En diciembre del 2015, unos días después del avasallante triunfo de la oposición en las elecciones parlamentarias, me encontraba desayunando con un amigo en un lugar de Los Palos Grandes cuando, de pronto, llegó Julio Borges. El revuelo fue inmediato; hubo aplausos, gritos, felicitaciones. Al pasar hacia su mesa, Borges dejó un comentario que sudaba victoria. No recuerdo las palabras exactas pero sí su intención y su dirección. Estaba convencido de que el nocaut electoral había sido definitivo, pensaba que el madurismo ya estaba de salida, acabado.

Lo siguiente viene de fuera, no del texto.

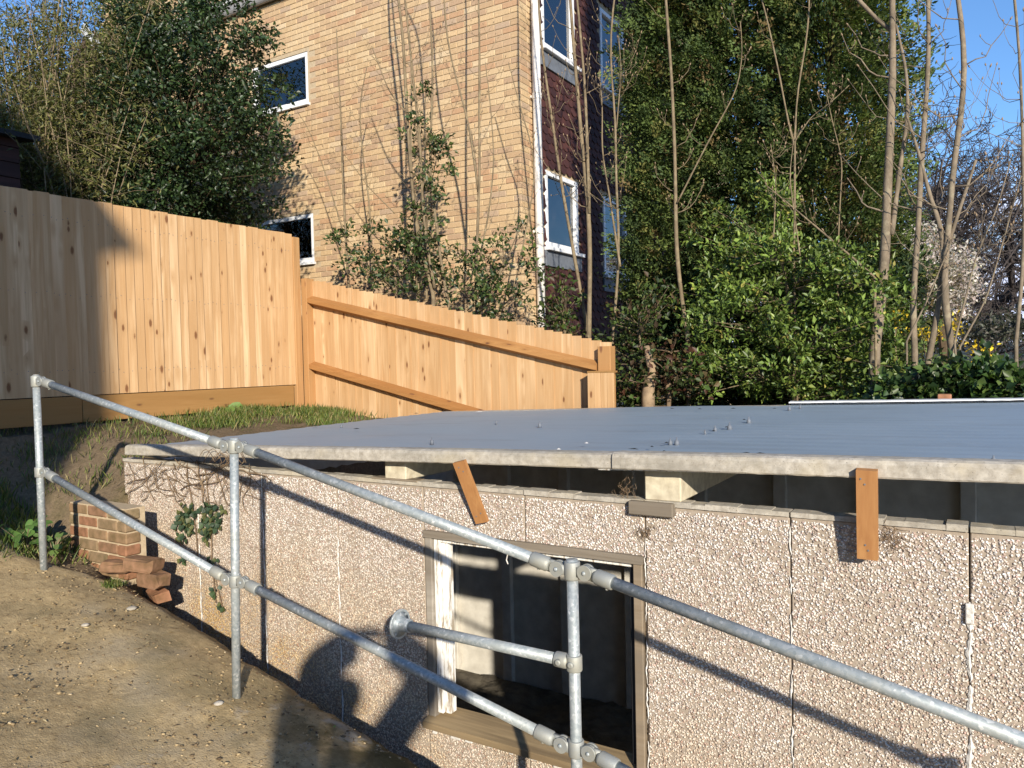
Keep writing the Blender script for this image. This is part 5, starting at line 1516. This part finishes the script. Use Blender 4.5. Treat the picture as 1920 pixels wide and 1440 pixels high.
# broad-leaved weed by the first post: stems with large round leaves
def weed(label, px_, py_, Y, nleaf, size, spread, hgt, col):
    b = onY(px_, py_, Y); b[2] = ground_z(b[0], b[1]) if b[1] < 2.9 else b[2]
    t = plant('broadleaf_weed', label, 'weed', b)
    sm = MB()
    for k in range(nleaf):
        a = rng.uniform(0, 2 * pi); r = spread * rng.uniform(.3, 1); e = b + np.array([math.cos(a) * r, math.sin(a) * r, hgt * rng.uniform(.3, 1.1)])
        sm.tube([b, (b + e) / 2 + np.array([0, 0, .02]), e], [.004, .003, .0025], 5)
        nrm = Vector((rng.normal(.2, .35), rng.normal(-.55, .3), rng.uniform(.45, 1))).normalized(); s1 = nrm.cross(Vector((math.cos(a), math.sin(a), 0))).normalized(); s2 = nrm.cross(s1)
        m = MB(); n = 12; R_ = size * rng.uniform(.65, 1.2); V = [Vector(e)]
        for q in range(n):
            an = 2 * pi * q / n; rr = R_ * (1 + .35 * max(0, math.cos(an)) ** 6); V.append(Vector(e) + (s2 * math.cos(an) * rr * 1.25 + s1 * math.sin(an) * R_ * .72) + nrm * (abs(math.sin(an)) * R_ * .32 + .05 * R_ * math.sin(5 * an)) - Vector((0, 0, .30 * R_ * (1 + math.cos(an)))))
        c = tuple(np.clip(np.array(col) * rng.uniform(.75, 1.25), 0, 1)); m.add(V, [(0, 1 + q, 1 + (q + 1) % n) for q in range(n)], c); m.build('leaf', M['leaf'], t, True)
    sm.build('stems', M['bark_sapling'], t)
weed('broad round-leaved green weed beside the first handrail post', 48, 1035, 2.62, 20, .040, .15, .17, (.10, .19, .045))
weed('smaller leafy weed against the brick retaining wall', 100, 1030, 2.72, 18, .028, .10, .16, (.10, .16, .045))
weed('leafy weed under the gravel board of the tall fence', 415, 785, 5.35, 12, .06, .20, .12, (.13, .21, .05))
weed('little green seedling on the mossy path edge', 625, 1378, 2.72, 5, .020, .04, .05, (.14, .26, .06))
# crumbs of stone, straw and leaf on the path
n = 6500
xy = np.stack([rng.uniform(-5.2, -1.6, n), rng.uniform(.6, 2.82, n)], 1); C = np.array([(x, y, path_z(x, y) + .003) for x, y in xy])
sz = (.003 + .010 * rng.random(n) ** 4)[:, None] * rng.uniform(.6, 1.4, (n, 3)); R = rand_rot(n)
V = np.einsum('nij,nkj->nki', R, OCT[None] * sz[:, None, :]); V[:, :, 2] *= .5; V += C[:, None, :]
tc = np.repeat(colours(n, [(.42, .32, .18), (.32, .235, .13), (.20, .145, .085), (.50, .41, .27), (.14, .10, .06)], [.28, .32, .2, .06, .14]), 6, 0)
tag(link('path_grit', np_mesh('path_grit', V.reshape(-1, 3), (OCTF[None] + 6 * np.arange(n)[:, None, None]).reshape(-1, 3), tc), M['straw']), 'fine grit and crumbs scattered over the dirty path', kind='stuff')
n = 1500
xy = np.stack([rng.uniform(-5.1, -1.8, n), rng.uniform(.7, 2.8, n)], 1); C = np.array([(x, y, path_z(x, y) + .006) for x, y in xy]); a = rng.uniform(0, 2 * pi, n)
me = leaf_mesh('dead_leaf_litter', C, np.stack([np.cos(a), np.sin(a), rng.normal(0, .15, n)], 1), unit(rng.normal(0, .35, (n, 3)) + np.array([0, 0, 1])), rng.uniform(.008, .045, n), rng.uniform(.002, .010, n), colours(n, [(.34, .25, .12), (.22, .15, .08), (.45, .36, .20), (.12, .08, .05)]), .1)
tag(link('leaf_litter', me, M['straw']), 'dry straw and leaf bits scattered over the path', kind='stuff')
for lab, px_, py_, s_ in (('pale flat stone lying on the path near the loose bricks', 247, 1142, .028), ('small white pebble left of the second handrail post', 410, 1320, .022), ('pale stone chip on the left of the path', 160, 1173, .02)):
    q = ray(px_, py_); best = min(np.arange(.8, 2.85, .01), key=lambda y: abs((CAM + q * (y / q[1]))[2] - path_z((CAM + q * (y / q[1]))[0], y))); b = CAM + q * (best / q[1])
    m = MB(); m.tube([b, b + np.array([0, 0, s_ * .3]), b + np.array([0, 0, s_ * .6])], [s_, s_ * 1.1, s_ * .5], 8); tag(m.build('stone', M['verge'], None, True), lab, 'stone')

bp = onY(1771, 742, 6.5)
m = MB(); m.bbox(bp[0] - .045, bp[0] + .045, bp[1] - .04, bp[1] + .05, bp[2] - .14, bp[2] + .012, .006, (.40, .20, .12))
tag(m.build('brick_piece', M['red_brick']), 'small orange brick piece standing beyond the far roof edge', 'brick')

Unas semanas después, cuando se instaló la nueva Asamblea Nacional, Henry Ramos Allup llegó con la quijada en alto y un tono carajeador, ordenando quitar los enormes pendones oficialistas que aun colgaban en el recinto. En su discurso, con el uso peculiar del vocabulario que lo caracteriza, humilló a la dirigencia del PSUV. Era un General que, después de tantos años, regresaba triunfante de la guerra.
En contra de muchos pronósticos, las Primarias de la oposición han terminado siendo una experiencia de poder popular impresionante que -de inmediato- encendió el sistema de alarmas del oficialismo. Su reacción, estridente y destemplada, se deshace en discursos inverosímiles y en absurdas campañas de desprestigio, pero también muestra claramente su argumento más contundente: la amenaza. Detrás de toda la alharaca se mueven unas frases simples: no tenemos escrúpulos, no lo olviden. Somos capaces de todo.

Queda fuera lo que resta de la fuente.